O governo de Gabriel Boric, presidente do Chile, parece enfim ter encontrado uma saída para atenuar as tensões em torno do sistema previdenciário do país —que desde os anos 1980 se tornou objeto de debate político e econômico que transcende as fronteiras chilenas.
Por meio de um entendimento com a oposição à direita, foi possível aprovar, na semana passada, uma reforma do regime legado pela ditadura de Augusto Pinochet, que se estendeu de 1973 a 1990. A dez meses das eleições presidenciais e legislativas, a mudança pode ser um trunfo para a esquerda alinhada a Boric.
Para o país, trata-se de um caminho mais sensato depois de tentativas frustradas de mudar todo o seu ordenamento jurídico.
Com políticas liberais —entre elas a previdência privatizada, em que cada pessoa poupa para sua aposentadoria— mantidas pela democracia, o Chile ostentou por décadas o melhor desempenho econômico da região.
Sua renda per capita era inferior à brasileira em 1984 (US$ 9.000 ante US$ 12,3 mil, segundo o cálculo do Fundo Monetário Internacional que leva em conta o poder de compra das moedas).

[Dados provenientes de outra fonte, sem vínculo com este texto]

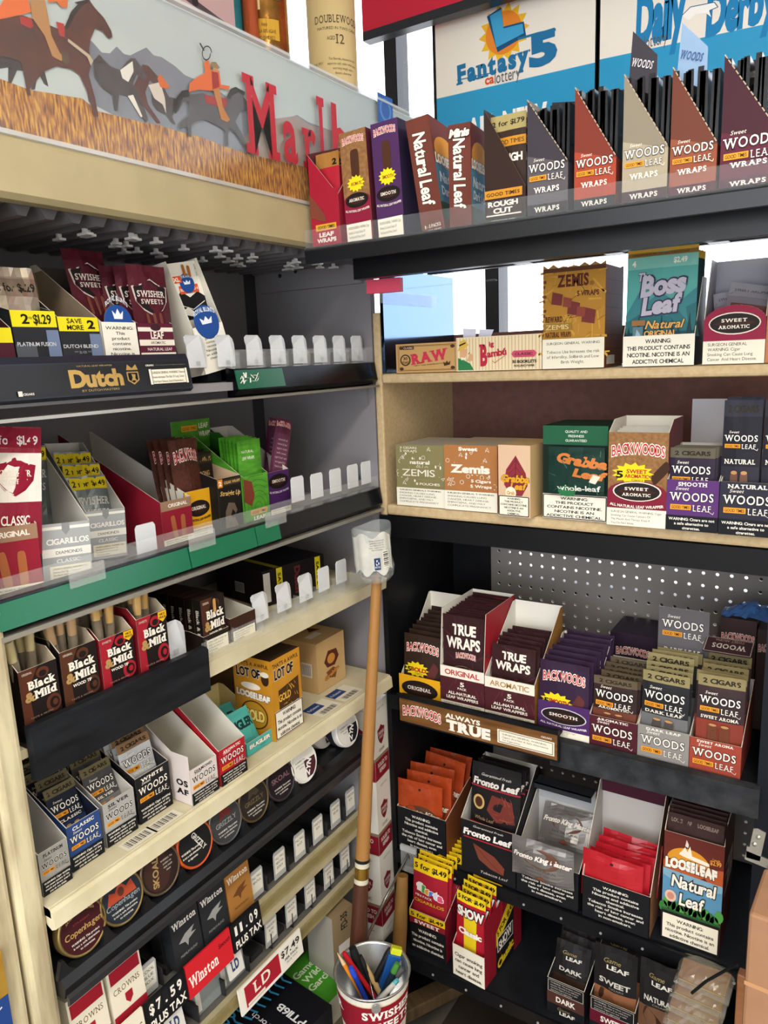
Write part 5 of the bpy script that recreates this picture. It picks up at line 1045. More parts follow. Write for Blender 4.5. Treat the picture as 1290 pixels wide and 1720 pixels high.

Hoje, ela se aproxima do padrão rico, com US$ 29,5 mil, bem acima dos US$ 19,5 mil no Brasil.
Isso não impediu, porém, uma onda de protestos populares em 2019, que suscitou comparações com o que já ocorrera aqui em 2013. Os motivos eram difusos, mas a insatisfação de idosos de baixa renda com as aposentadorias estava entre os principais. Daí decorreram a eleição de Boric e propostas desencontradas para uma nova Constituição, que não obtiveram apoio na sociedade.
A reforma ora aprovada, longe de desmontar completamente o modelo de capitalização, preserva os fundos de pensão como o motor do sistema e a idade mínima de 65 anos para a aposentadoria de homens e mulheres.
A mudança chilena está assentada especialmente na obrigatoriedade de aportes de empresas públicas e privadas. Essa arrecadação adicional será destinada a elevar benefícios e corrigir disparidades, inclusive de gênero.
Em princípio, espera-se que as novas regras sejam capazes de elevar os valores recebidos por cerca de 20% da população até o fim desta década. Deseja-se, ademais, a inclusão de jovens e trabalhadores informais.
É cedo para dizer se a reforma atingirá seus propósitos e será sustentável. Em todo o mundo, sistemas previdenciários precisam ser ajustados de tempos em tempos. O Chile acerta ao fazê-lo de modo racional, não à base de comoção e reviravoltas.